(Photo: Gary Cameron/Reuters)

A Look Back at Attorney General Eric Holder’s Real Talk on Racism

As Holder makes plans to leave the Obama administration, here are some of the statements that made the first black U.S. attorney general such a ‘lightning rod.’
Sep 25, 2014· 3 MIN READ
Nicole Pasulka is a writer and reporter who lives in New York City. She has written for Mother Jones, BuzzFeed, The Believer, and the New York Observer.

U.S. Attorney General Eric Holder will leave his post, possibly before the end of the year, NPR reported Thursday morning. Holder’s tenure in the role is already one of the longest in history. When he leaves he’ll have spent more than five years as the Obama administration’s top justice official and will have been one of the president’s longest-serving Cabinet members.

But Holder, the first Africann America to serve as attorney general, has been a controversial figure, widely criticized both in and outside the Obama administration. He’s considered a “lightning rod” by many; some close to the Obama administration have suggested that in his speeches and off-the-cuff remarks, Holder says the things that Obama wants to say but can’t—about race, gay marriage, and law enforcement.

In light of his announcement—and the serious amounts of flak Holder has gotten over his charged public statements (the administration has banned him from appearing on Sunday political talk shows)—we’ve collected some choice moments of Holder “real talk.” Regardless of whether you agree, there’s no denying that he says things politicians don’t normally say under the spotlight, especially if they want to stay there.

“This is a sad reality”

In 2013, Holder gave a speech at the NAACP’s national convention. He discussed the death of Trayvon Martin, an African American 17-year-old who was killed by George Zimmerman in Sanford, Fla., in light of his own experiences with racial profiling.

“Trayvon’s death last spring caused me to sit down, to have a conversation with my own 15-year-old son, like my dad did with me. This was a father-son tradition I hoped would not need to be handed down,” Holder told the audience.

“But as a father who loves his son and who is more knowing in the ways of the world, I had to do this to protect my boy. I am his father and it is my responsibility, not to burden him with the baggage of eras long gone, but to make him aware of the world he must still confront. This is a sad reality in a nation that is changing for the better in so many ways.”

Later, Obama echoed Holder’s speech when he said that Trayvon “could have been my son.”

“I hadn’t been speeding”

When unrest and protests erupted after Michael Brown, an unarmed African American 18-year-old, was killed by a white police officer in Ferguson, Mo., in July, Holder went to Ferguson and met with residents. Again, he reflected on his experiences with police profiling as a young man.

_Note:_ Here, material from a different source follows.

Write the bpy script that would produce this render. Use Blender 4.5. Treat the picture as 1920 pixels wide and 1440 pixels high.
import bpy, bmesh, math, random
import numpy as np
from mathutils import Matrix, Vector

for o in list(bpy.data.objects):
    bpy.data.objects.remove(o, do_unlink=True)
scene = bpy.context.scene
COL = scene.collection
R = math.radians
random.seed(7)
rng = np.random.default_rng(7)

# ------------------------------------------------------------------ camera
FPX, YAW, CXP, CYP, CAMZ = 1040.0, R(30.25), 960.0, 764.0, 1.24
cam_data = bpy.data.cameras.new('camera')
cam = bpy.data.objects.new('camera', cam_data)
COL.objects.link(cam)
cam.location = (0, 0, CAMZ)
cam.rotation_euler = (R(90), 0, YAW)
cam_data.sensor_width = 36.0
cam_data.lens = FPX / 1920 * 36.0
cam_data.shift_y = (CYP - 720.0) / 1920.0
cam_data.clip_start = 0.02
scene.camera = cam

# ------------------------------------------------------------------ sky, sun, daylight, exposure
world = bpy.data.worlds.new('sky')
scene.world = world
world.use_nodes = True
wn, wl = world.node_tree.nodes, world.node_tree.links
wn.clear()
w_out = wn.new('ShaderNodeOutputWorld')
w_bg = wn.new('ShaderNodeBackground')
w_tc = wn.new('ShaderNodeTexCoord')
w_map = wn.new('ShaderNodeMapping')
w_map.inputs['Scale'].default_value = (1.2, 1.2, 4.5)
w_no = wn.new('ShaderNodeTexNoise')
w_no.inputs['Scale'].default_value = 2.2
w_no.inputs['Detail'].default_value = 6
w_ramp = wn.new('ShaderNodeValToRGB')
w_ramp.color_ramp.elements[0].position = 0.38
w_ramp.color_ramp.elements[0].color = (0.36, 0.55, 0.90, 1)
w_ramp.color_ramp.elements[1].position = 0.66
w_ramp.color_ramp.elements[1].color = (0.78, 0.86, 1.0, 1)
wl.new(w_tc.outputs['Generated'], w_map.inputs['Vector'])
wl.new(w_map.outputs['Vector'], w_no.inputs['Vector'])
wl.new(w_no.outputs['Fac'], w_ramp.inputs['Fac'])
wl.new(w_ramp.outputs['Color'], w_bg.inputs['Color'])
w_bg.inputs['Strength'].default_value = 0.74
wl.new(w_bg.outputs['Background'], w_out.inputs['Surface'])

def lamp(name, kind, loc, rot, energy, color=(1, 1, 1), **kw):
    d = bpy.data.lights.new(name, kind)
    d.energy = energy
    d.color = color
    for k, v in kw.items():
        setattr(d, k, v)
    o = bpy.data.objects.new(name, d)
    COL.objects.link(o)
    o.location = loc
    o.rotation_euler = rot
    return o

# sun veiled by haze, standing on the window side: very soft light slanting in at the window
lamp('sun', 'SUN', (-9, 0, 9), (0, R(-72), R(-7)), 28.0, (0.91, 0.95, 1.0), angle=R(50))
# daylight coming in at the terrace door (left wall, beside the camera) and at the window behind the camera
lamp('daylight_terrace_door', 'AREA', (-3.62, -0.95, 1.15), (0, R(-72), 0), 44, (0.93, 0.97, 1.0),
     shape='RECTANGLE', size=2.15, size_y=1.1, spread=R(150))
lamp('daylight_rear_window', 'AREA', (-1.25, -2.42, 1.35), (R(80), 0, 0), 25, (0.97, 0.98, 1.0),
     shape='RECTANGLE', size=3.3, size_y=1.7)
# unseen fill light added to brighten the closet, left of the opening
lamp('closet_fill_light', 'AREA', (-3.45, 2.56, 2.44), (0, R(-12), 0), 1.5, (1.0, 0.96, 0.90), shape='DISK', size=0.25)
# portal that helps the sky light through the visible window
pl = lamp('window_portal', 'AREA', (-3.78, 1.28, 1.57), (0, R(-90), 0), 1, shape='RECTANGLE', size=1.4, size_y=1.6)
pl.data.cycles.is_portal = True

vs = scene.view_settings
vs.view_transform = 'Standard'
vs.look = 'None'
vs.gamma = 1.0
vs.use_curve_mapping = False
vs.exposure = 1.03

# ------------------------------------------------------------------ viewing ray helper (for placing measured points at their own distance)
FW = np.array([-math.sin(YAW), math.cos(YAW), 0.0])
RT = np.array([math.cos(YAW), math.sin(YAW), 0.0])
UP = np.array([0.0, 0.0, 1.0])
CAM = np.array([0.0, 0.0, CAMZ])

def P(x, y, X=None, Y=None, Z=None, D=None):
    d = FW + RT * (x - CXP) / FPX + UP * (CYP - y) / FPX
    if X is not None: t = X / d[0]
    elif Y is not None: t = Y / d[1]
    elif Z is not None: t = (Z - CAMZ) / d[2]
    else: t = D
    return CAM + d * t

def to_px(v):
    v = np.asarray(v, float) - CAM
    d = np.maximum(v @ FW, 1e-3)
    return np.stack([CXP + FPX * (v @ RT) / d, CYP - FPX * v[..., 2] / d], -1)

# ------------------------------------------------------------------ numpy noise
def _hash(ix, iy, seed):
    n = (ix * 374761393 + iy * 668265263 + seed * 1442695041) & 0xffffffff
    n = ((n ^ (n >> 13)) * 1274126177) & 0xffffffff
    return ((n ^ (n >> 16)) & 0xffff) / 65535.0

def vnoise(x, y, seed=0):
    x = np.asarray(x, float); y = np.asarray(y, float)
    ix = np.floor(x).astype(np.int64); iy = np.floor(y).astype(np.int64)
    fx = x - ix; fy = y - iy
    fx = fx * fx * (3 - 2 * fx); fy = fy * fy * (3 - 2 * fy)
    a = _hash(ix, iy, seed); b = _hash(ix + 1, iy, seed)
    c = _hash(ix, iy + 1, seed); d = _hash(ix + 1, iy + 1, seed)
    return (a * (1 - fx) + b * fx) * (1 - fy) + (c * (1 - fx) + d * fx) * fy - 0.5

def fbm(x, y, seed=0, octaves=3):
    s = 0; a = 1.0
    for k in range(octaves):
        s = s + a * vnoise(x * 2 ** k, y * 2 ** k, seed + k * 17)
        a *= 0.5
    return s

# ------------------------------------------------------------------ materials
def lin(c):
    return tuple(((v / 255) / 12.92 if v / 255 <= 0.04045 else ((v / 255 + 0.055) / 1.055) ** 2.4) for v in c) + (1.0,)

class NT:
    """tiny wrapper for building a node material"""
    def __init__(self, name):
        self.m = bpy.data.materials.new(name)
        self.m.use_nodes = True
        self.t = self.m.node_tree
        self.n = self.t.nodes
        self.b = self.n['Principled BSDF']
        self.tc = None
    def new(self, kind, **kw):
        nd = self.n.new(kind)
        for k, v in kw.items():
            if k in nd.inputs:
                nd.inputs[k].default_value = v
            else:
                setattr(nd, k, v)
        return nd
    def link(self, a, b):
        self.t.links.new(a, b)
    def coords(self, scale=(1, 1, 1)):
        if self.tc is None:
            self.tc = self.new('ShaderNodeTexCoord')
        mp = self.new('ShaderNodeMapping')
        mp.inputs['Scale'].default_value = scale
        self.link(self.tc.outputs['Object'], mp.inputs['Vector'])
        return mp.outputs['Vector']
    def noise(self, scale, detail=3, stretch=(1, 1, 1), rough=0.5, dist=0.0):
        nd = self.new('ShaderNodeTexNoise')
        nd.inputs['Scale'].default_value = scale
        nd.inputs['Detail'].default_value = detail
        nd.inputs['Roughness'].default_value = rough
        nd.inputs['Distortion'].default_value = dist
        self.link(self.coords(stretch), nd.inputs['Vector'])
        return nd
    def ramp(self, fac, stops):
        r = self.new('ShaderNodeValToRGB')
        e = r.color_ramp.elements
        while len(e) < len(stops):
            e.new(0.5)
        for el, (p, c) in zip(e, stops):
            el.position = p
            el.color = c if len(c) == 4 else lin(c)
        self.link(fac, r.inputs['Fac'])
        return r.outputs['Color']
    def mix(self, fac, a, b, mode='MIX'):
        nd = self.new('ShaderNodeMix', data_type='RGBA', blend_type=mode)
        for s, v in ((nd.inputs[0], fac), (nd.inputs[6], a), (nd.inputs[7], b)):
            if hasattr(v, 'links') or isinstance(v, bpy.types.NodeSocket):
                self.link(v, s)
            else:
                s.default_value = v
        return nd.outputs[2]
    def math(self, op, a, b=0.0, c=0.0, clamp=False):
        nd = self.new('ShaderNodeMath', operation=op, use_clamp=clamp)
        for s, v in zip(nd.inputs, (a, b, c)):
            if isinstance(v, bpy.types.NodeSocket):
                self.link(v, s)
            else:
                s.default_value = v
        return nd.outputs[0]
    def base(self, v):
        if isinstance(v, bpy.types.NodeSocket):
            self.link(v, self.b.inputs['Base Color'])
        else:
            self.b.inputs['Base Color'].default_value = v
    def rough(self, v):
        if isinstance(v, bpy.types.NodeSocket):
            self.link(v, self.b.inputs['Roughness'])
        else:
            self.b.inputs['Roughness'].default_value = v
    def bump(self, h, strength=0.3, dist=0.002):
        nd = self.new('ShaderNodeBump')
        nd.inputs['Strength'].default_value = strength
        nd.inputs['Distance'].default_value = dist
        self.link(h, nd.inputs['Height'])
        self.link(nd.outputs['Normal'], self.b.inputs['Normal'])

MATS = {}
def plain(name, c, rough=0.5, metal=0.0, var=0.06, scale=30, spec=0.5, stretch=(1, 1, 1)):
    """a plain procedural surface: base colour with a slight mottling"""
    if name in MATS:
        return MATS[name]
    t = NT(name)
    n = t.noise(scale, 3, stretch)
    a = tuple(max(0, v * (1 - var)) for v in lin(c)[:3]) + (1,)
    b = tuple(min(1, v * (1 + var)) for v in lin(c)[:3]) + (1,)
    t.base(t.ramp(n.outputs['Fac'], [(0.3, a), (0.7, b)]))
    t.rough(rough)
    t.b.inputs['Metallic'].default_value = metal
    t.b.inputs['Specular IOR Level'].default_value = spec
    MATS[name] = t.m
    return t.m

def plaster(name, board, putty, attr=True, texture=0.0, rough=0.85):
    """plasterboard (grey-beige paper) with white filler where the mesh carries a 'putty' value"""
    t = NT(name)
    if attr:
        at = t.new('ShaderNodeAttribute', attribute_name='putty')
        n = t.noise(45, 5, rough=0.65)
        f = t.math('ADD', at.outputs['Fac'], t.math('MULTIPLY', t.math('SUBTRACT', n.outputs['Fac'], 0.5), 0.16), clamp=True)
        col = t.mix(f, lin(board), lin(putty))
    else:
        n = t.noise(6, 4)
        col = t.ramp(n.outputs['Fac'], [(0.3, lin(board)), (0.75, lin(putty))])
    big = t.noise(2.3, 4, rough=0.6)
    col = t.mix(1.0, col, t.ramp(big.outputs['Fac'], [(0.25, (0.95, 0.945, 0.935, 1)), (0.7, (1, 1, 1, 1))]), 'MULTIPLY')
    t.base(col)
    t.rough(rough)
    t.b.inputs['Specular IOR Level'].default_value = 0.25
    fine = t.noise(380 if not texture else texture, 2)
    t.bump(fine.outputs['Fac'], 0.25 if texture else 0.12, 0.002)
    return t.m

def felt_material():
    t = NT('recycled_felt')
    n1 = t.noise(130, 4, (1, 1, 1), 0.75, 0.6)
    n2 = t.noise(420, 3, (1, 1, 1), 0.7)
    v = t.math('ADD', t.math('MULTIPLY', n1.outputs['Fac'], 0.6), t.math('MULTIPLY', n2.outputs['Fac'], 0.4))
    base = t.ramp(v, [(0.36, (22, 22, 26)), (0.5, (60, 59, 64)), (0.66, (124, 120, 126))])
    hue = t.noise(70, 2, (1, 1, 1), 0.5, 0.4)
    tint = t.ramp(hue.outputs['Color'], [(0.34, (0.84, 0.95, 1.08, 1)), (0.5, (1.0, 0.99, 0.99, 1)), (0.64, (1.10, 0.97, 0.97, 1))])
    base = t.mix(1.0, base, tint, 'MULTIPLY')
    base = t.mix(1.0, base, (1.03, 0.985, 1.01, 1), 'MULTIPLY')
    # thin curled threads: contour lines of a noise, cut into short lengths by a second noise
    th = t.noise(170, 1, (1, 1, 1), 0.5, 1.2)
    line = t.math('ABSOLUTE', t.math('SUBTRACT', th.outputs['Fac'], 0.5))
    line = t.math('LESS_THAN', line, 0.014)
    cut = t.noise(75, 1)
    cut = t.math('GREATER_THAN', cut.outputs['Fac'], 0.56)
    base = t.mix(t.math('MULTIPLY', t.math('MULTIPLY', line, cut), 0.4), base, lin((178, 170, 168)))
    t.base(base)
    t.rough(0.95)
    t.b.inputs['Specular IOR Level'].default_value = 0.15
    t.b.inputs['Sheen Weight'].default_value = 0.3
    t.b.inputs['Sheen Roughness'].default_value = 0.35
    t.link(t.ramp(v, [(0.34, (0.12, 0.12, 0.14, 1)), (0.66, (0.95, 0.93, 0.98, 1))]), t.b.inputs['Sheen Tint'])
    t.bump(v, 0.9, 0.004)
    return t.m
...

“As a college student, I was pulled over twice on the New Jersey Turnpike and my car was searched—even though I was sure I hadn’t been speeding,” he told a group of college students in Ferguson on Aug. 20.

“I thought of them again some time after that, when a police officer stopped and questioned me in Washington while I was running to catch a movie—even though I happened to be a federal prosecutor at the time.”

He later said that he identified with Ferguson’s mistrust of police. Michael Brown’s mother told Anderson Cooper that after talking with Holder, she felt the investigation into her son’s death would be “fair and thorough.”

“There’s a certain racial component”

On This Week With George Stephanopoulos in July, Holder addressed critics who claimed Obama should be impeached. During the interview, he suggested that some popular nationalist rhetoric was rooted in racism.

“You know, people talking about taking their country back.… There’s a certain racial component to this for some people. I don’t think this is the thing that is a main driver, but for some there’s a racial animus,” Holder said.

“There’s a certain level of vehemence, it seems to me, that’s directed at me [and] directed at the president.”

“Segregation has reoccurred”

During a commencement address in May at Morgan State University, a historically black university in Baltimore, Holder took aim at allegedly “race-neutral policies” that “impede equal opportunity in fact, if not in form.”

“In too many of our school districts, significant divisions persist and segregation has reoccurred—including zero-tolerance school discipline practices that, while well-intentioned and aimed at promoting school safety, affect black males at a rate three times higher than their white peers,” he said.

“We are now a nation of cowards”

This was the speech that started it all. Arguably the most controversial public statements the attorney general made were some of his earliest.

In 2009, at a Department of Justice Black History Month event, Holder told DOJ employees, "Though this nation has proudly thought of itself as an ethnic melting pot, in things racial we have always been, and continue to be, in too many ways, essentially a nation of cowards.”

“On Saturdays and Sundays, America in the year 2009 does not, in some ways, differ significantly from the country that existed some 50 years ago.”

Conservative pundits called the speech “insensitive” and “insulting,” and though he has been hounded for it ever since, Holder defended the remark five years later to ABC News, saying, “I wouldn’t walk away from that speech.”